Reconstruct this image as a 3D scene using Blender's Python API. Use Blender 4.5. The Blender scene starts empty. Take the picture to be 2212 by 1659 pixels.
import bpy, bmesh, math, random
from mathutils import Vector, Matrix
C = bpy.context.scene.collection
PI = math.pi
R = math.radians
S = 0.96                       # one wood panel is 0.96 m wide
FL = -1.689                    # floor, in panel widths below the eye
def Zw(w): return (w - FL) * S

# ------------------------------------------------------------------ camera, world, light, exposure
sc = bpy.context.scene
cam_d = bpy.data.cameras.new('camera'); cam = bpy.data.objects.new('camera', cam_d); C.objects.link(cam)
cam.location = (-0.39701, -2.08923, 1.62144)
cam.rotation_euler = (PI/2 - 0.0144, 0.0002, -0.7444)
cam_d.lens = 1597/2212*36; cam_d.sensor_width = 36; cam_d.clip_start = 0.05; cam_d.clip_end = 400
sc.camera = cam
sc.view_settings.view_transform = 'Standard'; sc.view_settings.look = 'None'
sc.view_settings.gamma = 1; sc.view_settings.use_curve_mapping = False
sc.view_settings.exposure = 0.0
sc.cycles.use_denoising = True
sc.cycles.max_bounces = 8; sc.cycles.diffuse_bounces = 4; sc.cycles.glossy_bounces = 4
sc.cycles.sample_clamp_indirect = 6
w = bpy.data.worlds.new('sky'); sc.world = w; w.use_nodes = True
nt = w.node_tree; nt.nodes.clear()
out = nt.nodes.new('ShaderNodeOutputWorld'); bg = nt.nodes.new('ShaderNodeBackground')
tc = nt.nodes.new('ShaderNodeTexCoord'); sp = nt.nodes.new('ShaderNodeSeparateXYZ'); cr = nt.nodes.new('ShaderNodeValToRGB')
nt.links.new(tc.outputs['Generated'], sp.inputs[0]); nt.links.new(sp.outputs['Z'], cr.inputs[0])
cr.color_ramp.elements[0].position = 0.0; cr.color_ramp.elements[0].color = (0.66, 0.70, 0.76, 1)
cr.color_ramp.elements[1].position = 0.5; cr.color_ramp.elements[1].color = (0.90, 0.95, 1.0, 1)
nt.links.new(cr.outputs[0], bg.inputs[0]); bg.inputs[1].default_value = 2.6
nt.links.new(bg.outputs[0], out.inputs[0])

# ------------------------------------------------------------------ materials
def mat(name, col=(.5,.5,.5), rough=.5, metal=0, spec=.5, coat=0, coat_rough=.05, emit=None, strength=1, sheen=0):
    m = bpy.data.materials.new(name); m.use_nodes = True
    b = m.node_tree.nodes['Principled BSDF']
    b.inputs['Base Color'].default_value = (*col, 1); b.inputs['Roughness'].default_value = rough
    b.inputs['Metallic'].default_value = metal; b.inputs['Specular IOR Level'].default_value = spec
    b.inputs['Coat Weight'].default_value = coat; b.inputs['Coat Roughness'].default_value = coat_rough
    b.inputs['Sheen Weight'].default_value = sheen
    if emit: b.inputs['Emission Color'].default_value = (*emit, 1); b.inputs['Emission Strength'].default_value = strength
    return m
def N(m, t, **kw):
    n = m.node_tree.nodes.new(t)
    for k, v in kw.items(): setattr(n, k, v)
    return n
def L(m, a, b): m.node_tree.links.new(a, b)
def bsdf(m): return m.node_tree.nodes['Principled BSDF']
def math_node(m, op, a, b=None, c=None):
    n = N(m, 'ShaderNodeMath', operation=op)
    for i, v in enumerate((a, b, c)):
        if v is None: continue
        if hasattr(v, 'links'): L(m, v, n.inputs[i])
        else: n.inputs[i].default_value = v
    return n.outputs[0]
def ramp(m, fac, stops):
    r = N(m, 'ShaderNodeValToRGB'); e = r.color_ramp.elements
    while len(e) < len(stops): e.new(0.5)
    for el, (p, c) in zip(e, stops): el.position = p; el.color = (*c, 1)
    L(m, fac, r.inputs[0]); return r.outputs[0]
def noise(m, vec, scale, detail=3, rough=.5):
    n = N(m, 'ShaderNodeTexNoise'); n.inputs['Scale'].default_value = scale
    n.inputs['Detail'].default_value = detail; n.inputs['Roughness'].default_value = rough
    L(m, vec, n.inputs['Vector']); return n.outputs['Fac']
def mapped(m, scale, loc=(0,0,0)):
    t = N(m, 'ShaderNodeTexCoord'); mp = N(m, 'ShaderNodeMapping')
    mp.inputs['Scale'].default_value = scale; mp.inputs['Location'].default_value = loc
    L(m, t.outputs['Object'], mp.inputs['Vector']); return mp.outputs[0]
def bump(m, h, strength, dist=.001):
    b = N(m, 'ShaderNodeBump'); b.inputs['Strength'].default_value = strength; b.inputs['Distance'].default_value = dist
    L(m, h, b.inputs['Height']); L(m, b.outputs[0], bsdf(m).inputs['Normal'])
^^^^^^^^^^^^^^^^
• Given request:
Reproduce the complete set of lines precisely as supplied.

• Exercise output:
Reconstruct this image as a 3D scene using Blender's Python API. Use Blender 4.5. The Blender scene starts empty. Take the picture to be 2212 by 1659 pixels.
import bpy, bmesh, math, random
from mathutils import Vector, Matrix
C = bpy.context.scene.collection
PI = math.pi
R = math.radians
S = 0.96                       # one wood panel is 0.96 m wide
FL = -1.689                    # floor, in panel widths below the eye
def Zw(w): return (w - FL) * S

# ------------------------------------------------------------------ camera, world, light, exposure
sc = bpy.context.scene
cam_d = bpy.data.cameras.new('camera'); cam = bpy.data.objects.new('camera', cam_d); C.objects.link(cam)
cam.location = (-0.39701, -2.08923, 1.62144)
cam.rotation_euler = (PI/2 - 0.0144, 0.0002, -0.7444)
cam_d.lens = 1597/2212*36; cam_d.sensor_width = 36; cam_d.clip_start = 0.05; cam_d.clip_end = 400
sc.camera = cam
sc.view_settings.view_transform = 'Standard'; sc.view_settings.look = 'None'
sc.view_settings.gamma = 1; sc.view_settings.use_curve_mapping = False
sc.view_settings.exposure = 0.0
sc.cycles.use_denoising = True
sc.cycles.max_bounces = 8; sc.cycles.diffuse_bounces = 4; sc.cycles.glossy_bounces = 4
sc.cycles.sample_clamp_indirect = 6
w = bpy.data.worlds.new('sky'); sc.world = w; w.use_nodes = True
nt = w.node_tree; nt.nodes.clear()
out = nt.nodes.new('ShaderNodeOutputWorld'); bg = nt.nodes.new('ShaderNodeBackground')
tc = nt.nodes.new('ShaderNodeTexCoord'); sp = nt.nodes.new('ShaderNodeSeparateXYZ'); cr = nt.nodes.new('ShaderNodeValToRGB')
nt.links.new(tc.outputs['Generated'], sp.inputs[0]); nt.links.new(sp.outputs['Z'], cr.inputs[0])
cr.color_ramp.elements[0].position = 0.0; cr.color_ramp.elements[0].color = (0.66, 0.70, 0.76, 1)
cr.color_ramp.elements[1].position = 0.5; cr.color_ramp.elements[1].color = (0.90, 0.95, 1.0, 1)
nt.links.new(cr.outputs[0], bg.inputs[0]); bg.inputs[1].default_value = 2.6
nt.links.new(bg.outputs[0], out.inputs[0])

# ------------------------------------------------------------------ materials
def mat(name, col=(.5,.5,.5), rough=.5, metal=0, spec=.5, coat=0, coat_rough=.05, emit=None, strength=1, sheen=0):
    m = bpy.data.materials.new(name); m.use_nodes = True
    b = m.node_tree.nodes['Principled BSDF']
    b.inputs['Base Color'].default_value = (*col, 1); b.inputs['Roughness'].default_value = rough
    b.inputs['Metallic'].default_value = metal; b.inputs['Specular IOR Level'].default_value = spec
    b.inputs['Coat Weight'].default_value = coat; b.inputs['Coat Roughness'].default_value = coat_rough
    b.inputs['Sheen Weight'].default_value = sheen
    if emit: b.inputs['Emission Color'].default_value = (*emit, 1); b.inputs['Emission Strength'].default_value = strength
    return m
def N(m, t, **kw):
    n = m.node_tree.nodes.new(t)
    for k, v in kw.items(): setattr(n, k, v)
    return n
def L(m, a, b): m.node_tree.links.new(a, b)
def bsdf(m): return m.node_tree.nodes['Principled BSDF']
def math_node(m, op, a, b=None, c=None):
    n = N(m, 'ShaderNodeMath', operation=op)
    for i, v in enumerate((a, b, c)):
        if v is None: continue
        if hasattr(v, 'links'): L(m, v, n.inputs[i])
        else: n.inputs[i].default_value = v
    return n.outputs[0]
def ramp(m, fac, stops):
    r = N(m, 'ShaderNodeValToRGB'); e = r.color_ramp.elements
    while len(e) < len(stops): e.new(0.5)
    for el, (p, c) in zip(e, stops): el.position = p; el.color = (*c, 1)
    L(m, fac, r.inputs[0]); return r.outputs[0]
def noise(m, vec, scale, detail=3, rough=.5):
    n = N(m, 'ShaderNodeTexNoise'); n.inputs['Scale'].default_value = scale
    n.inputs['Detail'].default_value = detail; n.inputs['Roughness'].default_value = rough
    L(m, vec, n.inputs['Vector']); return n.outputs['Fac']
def mapped(m, scale, loc=(0,0,0)):
    t = N(m, 'ShaderNodeTexCoord'); mp = N(m, 'ShaderNodeMapping')
    mp.inputs['Scale'].default_value = scale; mp.inputs['Location'].default_value = loc
    L(m, t.outputs['Object'], mp.inputs['Vector']); return mp.outputs[0]
def bump(m, h, strength, dist=.001):
    b = N(m, 'ShaderNodeBump'); b.inputs['Strength'].default_value = strength; b.inputs['Distance'].default_value = dist
    L(m, h, b.inputs['Height']); L(m, b.outputs[0], bsdf(m).inputs['Normal'])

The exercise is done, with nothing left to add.